The "top div is cut off" thing is a side effect of the main problem - and goes away when we fix it. However, we still have a similar problem with the height (why is there a vertical scrollbar?) - I think I vaguely understand, but not well enough to explain to other people 
Other stuff I did in passing:- on sizes of zero, the unit identifier is optional. 0px = 0em = 0pt = 0cm = 0in = nothing, nada, zilch. So I usually leave it out, because I'm lazy and can't be bothered typing it.

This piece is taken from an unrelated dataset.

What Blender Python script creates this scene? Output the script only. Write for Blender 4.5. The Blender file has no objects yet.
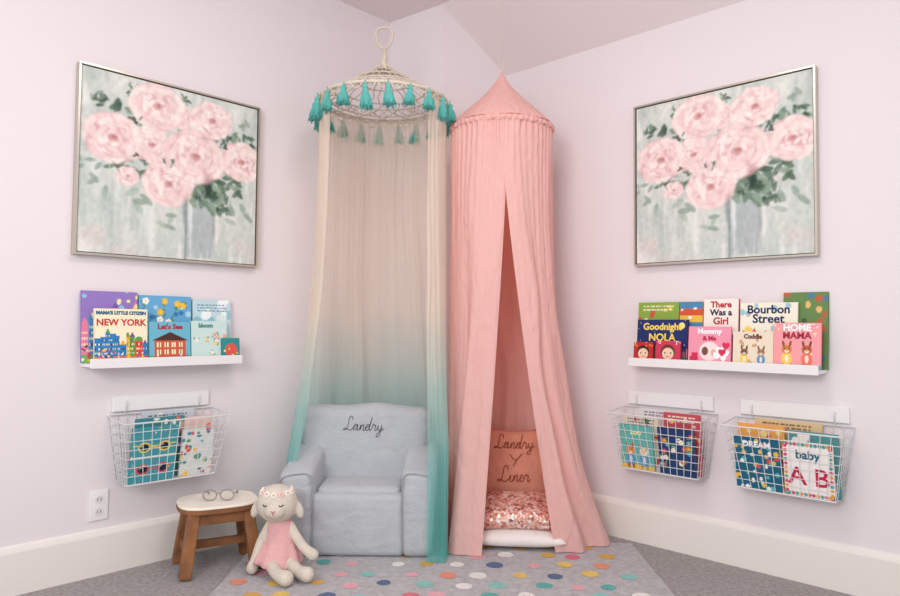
import bpy, bmesh, math, random
import numpy as np
from mathutils import Vector, Matrix, Euler
random.seed(7); rng=np.random.RandomState(5)
scene=bpy.context.scene
COL=scene.collection
scene.view_settings.view_transform='Standard'
# ------------------------------------------------------------ helpers
OX,OY=-0.050,4.173
AX,AY=-0.6934,-0.7206     # along left wall, away from corner
BX,BY=0.7206,-0.6934      # along right wall, away from corner
RL=math.atan2(0.7206,0.6934); RR=math.atan2(-0.6934,0.7206)
def W(u,v,z=0.0): return Vector((OX+AX*u+BX*v, OY+AY*u+BY*v, z))
def lin(c): return tuple(((x/255.0)/12.92 if x/255.0<=0.04045 else ((x/255.0+0.055)/1.055)**2.4) for x in c)
def mat(name,rgb,rough=0.7,bump=0.0,bscale=50,metal=0.0,var=0.0,vscale=5,spec=0.3,sheen=0.0,bump2=0,b2scale=8):
    m=bpy.data.materials.new(name); m.use_nodes=True
    nt=m.node_tree; b=nt.nodes['Principled BSDF']
    c=lin(rgb)
    b.inputs['Base Color'].default_value=(*c,1); b.inputs['Roughness'].default_value=rough
    b.inputs['Metallic'].default_value=metal
    b.inputs['Specular IOR Level'].default_value=spec
    if sheen: b.inputs['Sheen Weight'].default_value=sheen
    tc=nt.nodes.new('ShaderNodeTexCoord')
    if bump:
        n=nt.nodes.new('ShaderNodeTexNoise'); n.inputs['Scale'].default_value=bscale; n.inputs['Detail'].default_value=4
        nt.links.new(tc.outputs['Object'],n.inputs['Vector'])
        bp=nt.nodes.new('ShaderNodeBump'); bp.inputs['Strength'].default_value=bump; bp.inputs['Distance'].default_value=0.01
        nt.links.new(n.outputs['Fac'],bp.inputs['Height']); nt.links.new(bp.outputs['Normal'],b.inputs['Normal'])
        if bump2:
            n2=nt.nodes.new('ShaderNodeTexNoise'); n2.inputs['Scale'].default_value=b2scale; n2.inputs['Distortion'].default_value=.9; n2.inputs['Detail'].default_value=2
            mp=nt.nodes.new('ShaderNodeMapping'); mp.inputs['Scale'].default_value=(1.0,1.0,1.9); mp.inputs['Rotation'].default_value=(0,.4,0)
            nt.links.new(tc.outputs['Object'],mp.inputs['Vector']); nt.links.new(mp.outputs['Vector'],n2.inputs['Vector'])
            bq=nt.nodes.new('ShaderNodeBump'); bq.inputs['Strength'].default_value=bump2; bq.inputs['Distance'].default_value=0.05
            nt.links.new(n2.outputs['Fac'],bq.inputs['Height']); nt.links.new(bq.outputs['Normal'],bp.inputs['Normal'])
    if var:
        n=nt.nodes.new('ShaderNodeTexNoise'); n.inputs['Scale'].default_value=vscale; n.inputs['Detail'].default_value=5
        nt.links.new(tc.outputs['Object'],n.inputs['Vector'])
        r=nt.nodes.new('ShaderNodeValToRGB')
        r.color_ramp.elements[0].position=0.3; r.color_ramp.elements[1].position=0.7
        r.color_ramp.elements[0].color=(*[x*(1-var) for x in c],1); r.color_ramp.elements[1].color=(*[min(1,x*(1+var)) for x in c],1)
        nt.links.new(n.outputs['Fac'],r.inputs['Fac']); nt.links.new(r.outputs['Color'],b.inputs['Base Color'])
    return m
class MB:
    def __init__(s): s.v=[];s.f=[];s.m=[]
    def add(s,vs,fs,mi=0):
        o=len(s.v); s.v+= [tuple(p) for p in vs]; s.f+=[tuple(i+o for i in f) for f in fs]; s.m+=[mi]*len(fs); return s
    def box(s,x0,x1,y0,y1,z0,z1,mi=0):
        vs=[(x,y,z) for z in(z0,z1) for y in(y0,y1) for x in(x0,x1)]
        return s.add(vs,[(0,2,3,1),(4,5,7,6),(0,1,5,4),(2,6,7,3),(0,4,6,2),(1,3,7,5)],mi)
    def tube(s,pts,r,n=6,closed=False,mi=0):
        P=[Vector(p) for p in pts]; N=len(P)
        if N<2: return s
        rs=r if isinstance(r,(list,tuple)) else [r]*N
        T=[]
        for i in range(N):
            if closed: t=P[(i+1)%N]-P[i-1]
            else: t=P[min(i+1,N-1)]-P[max(i-1,0)]
            T.append(t.normalized() if t.length>1e-9 else Vector((0,0,1)))
        up=Vector((0,0,1)) if abs(T[0].z)<0.9 else Vector((1,0,0))
        nx=T[0].cross(up).normalized(); vs=[]
        for i in range(N):
            nx=(nx-T[i]*nx.dot(T[i])); nx=nx.normalized() if nx.length>1e-6 else T[i].orthogonal().normalized()
            ny=T[i].cross(nx)
            for k in range(n):
                a=2*math.pi*k/n; vs.append(P[i]+(nx*math.cos(a)+ny*math.sin(a))*rs[i])
        fs=[]
        for i in range(N if closed else N-1):
            j=(i+1)%N
            for k in range(n):
                k2=(k+1)%n; fs.append((i*n+k,i*n+k2,j*n+k2,j*n+k))
        if not closed:
            fs.append(tuple(reversed(range(n)))); fs.append(tuple((N-1)*n+k for k in range(n)))
        return s.add(vs,fs,mi)
    def ball(s,c,r,n=14,mi=0,sc=(1,1,1),rot=None):
        vs=[];fs=[];m=n//2+2
        for i in range(m+1):
            ph=math.pi*i/m
            for k in range(n):
                a=2*math.pi*k/n
                p=Vector((math.sin(ph)*math.cos(a)*r*sc[0],math.sin(ph)*math.sin(a)*r*sc[1],math.cos(ph)*r*sc[2]))
                if rot: p=rot@p
                vs.append(p+Vector(c))
        for i in range(m):
            for k in range(n):
                k2=(k+1)%n; fs.append((i*n+k,(i+1)*n+k,(i+1)*n+k2,i*n+k2))
        return s.add(vs,fs,mi)
    def lathe(s,prof,n=24,c=(0,0,0),mi=0,fr=None):
        vs=[];fs=[]
        for (r,z) in prof:
            for k in range(n):
                a=2*math.pi*k/n; rr=r*(fr(a,z) if fr else 1)
                vs.append((c[0]+rr*math.cos(a),c[1]+rr*math.sin(a),c[2]+z))
        for i in range(len(prof)-1):
            for k in range(n):
                k2=(k+1)%n; fs.append((i*n+k,i*n+k2,(i+1)*n+k2,(i+1)*n+k))
        return s.add(vs,fs,mi)
    def obj(s,name,mats,parent=None,smooth=False,bevel=0,loc=None,rot=None,merge=False):
        me=bpy.data.meshes.new(name); me.from_pydata(s.v,[],s.f); me.validate(); 
        for m in (mats if isinstance(mats,(list,tuple)) else [mats]): me.materials.append(m)
        if len(s.m)==len(me.polygons): me.polygons.foreach_set('material_index',s.m)
        bm=bmesh.new(); bm.from_mesh(me)
        if merge: bmesh.ops.remove_doubles(bm,verts=bm.verts,dist=1e-5)
        bmesh.ops.recalc_face_normals(bm,faces=bm.faces); bm.to_mesh(me); bm.free()
        if smooth: me.polygons.foreach_set('use_smooth',[True]*len(me.polygons))
        me.update()
        return mkobj(name,me,parent,bevel,loc,rot)
def mkobj(name,me,parent=None,bevel=0,loc=None,rot=None):
    o=bpy.data.objects.new(name,me); COL.objects.link(o)
    if parent: o.parent=parent
    if loc is not None: o.location=loc
    if rot is not None: o.rotation_euler=rot
    if bevel:
        b=o.modifiers.new('bevel','BEVEL'); b.width=bevel; b.segments=3; b.limit_method='ANGLE'
    return o
def empty(name,loc=(0,0,0),rot=(0,0,0)):
    e=bpy.data.objects.new(name,None); e.empty_display_size=0.05; COL.objects.link(e); e.location=loc; e.rotation_euler=rot; return e
def tag(o,label,cat,group=None):
    o['label']=label; o['category']=cat
    if group: o['group']=group
    return o
def struct(o): o['kind']='structure'; return o
def rbox(name,w,d,h,r,m,parent=None,loc=(0,0,0),rot=None,puff=0.0,taper=1.0,seg=5,sub=0,fn=None):
    """rounded box, base at z=0 centred on x,y"""
    bm=bmesh.new(); bmesh.ops.create_cube(bm,size=1)
    for v in bm.verts: v.co=Vector((v.co.x*w,v.co.y*d,(v.co.z+0.5)*h))
    bmesh.ops.bevel(bm,geom=list(bm.edges),offset=r,segments=seg,profile=0.5,affect='EDGES')
    if sub or fn or puff:
        bmesh.ops.subdivide_edges(bm,edges=[e for e in bm.edges if e.calc_length()>0.05],cuts=8,use_grid_fill=True)
    for v in bm.verts:
        x,y,z=v.co; tz=z/h
        nx=x/(w/2);ny=y/(d/2);nz=2*tz-1
        if puff:
            x*=1+puff*(1-ny*ny)*(1-nz*nz)/max(w,0.01); y*=1+puff*(1-nx*nx)*(1-nz*nz)/max(d,0.01)
            z=h/2+(z-h/2)*(1+puff*(1-nx*nx)*(1-ny*ny)/h)
        k=1+(taper-1)*tz
        v.co=Vector((x*k,y,z))
        if fn: v.co=Vector(fn(*v.co))
    me=bpy.data.meshes.new(name); bmesh.ops.recalc_face_normals(bm,faces=bm.faces); bm.to_mesh(me); bm.free()
    me.materials.append(m); me.polygons.foreach_set('use_smooth',[True]*len(me.polygons))
    return mkobj(name,me,parent,0,loc,rot)
def catmull(P,k=6):
    P=[Vector(p) for p in P]; out=[]
    for i in range(len(P)-1):
        p0=P[max(i-1,0)];p1=P[i];p2=P[i+1];p3=P[min(i+2,len(P)-1)]
        for j in range(k):
            t=j/k
            out.append(0.5*((2*p1)+(p2-p0)*t+(2*p0-5*p1+4*p2-p3)*t*t+(3*p1-p0-3*p2+p3)*t**3))
    out.append(P[-1]); return out
def text_data(body,size,shear=0.0,ext=0.0004,align='CENTER',offset=0.0):
    cu=bpy.data.curves.new('t','FONT'); cu.body=body; cu.size=size; cu.align_x=align; cu.align_y='CENTER'
    cu.extrude=ext; cu.shear=shear; cu.resolution_u=3; cu.offset=offset
    o=bpy.data.objects.new('t',cu); COL.objects.link(o)
    dg=bpy.context.evaluated_depsgraph_get(); me=bpy.data.meshes.new_from_object(o.evaluated_get(dg))
    vs=[v.co.copy() for v in me.vertices]; fs=[tuple(p.vertices) for p in me.polygons]
    bpy.data.objects.remove(o); bpy.data.meshes.remove(me); bpy.data.curves.remove(cu)
    return vs,fs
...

- when values of some of the margins/padding are the same, you can use shorthand. When you specify all four, you do them top/right/bottom/left - clockwise from the top. If you leave any out of this list, the missing value is assumed to be equal to its opposite - left = right, top = bottom. So margin: 0 10px 5px; will set the top to 0, right to 10px, and bottom to 5px. Left is missing, so it will take the same value as right. If you only give one value, it's applied to all four. Again, saves typing.
- On colours, you can use another form of shorthand - #000 is the same as #000000, #ddd = #dddddd, etc. It's just #rgb instead of #rrggbb.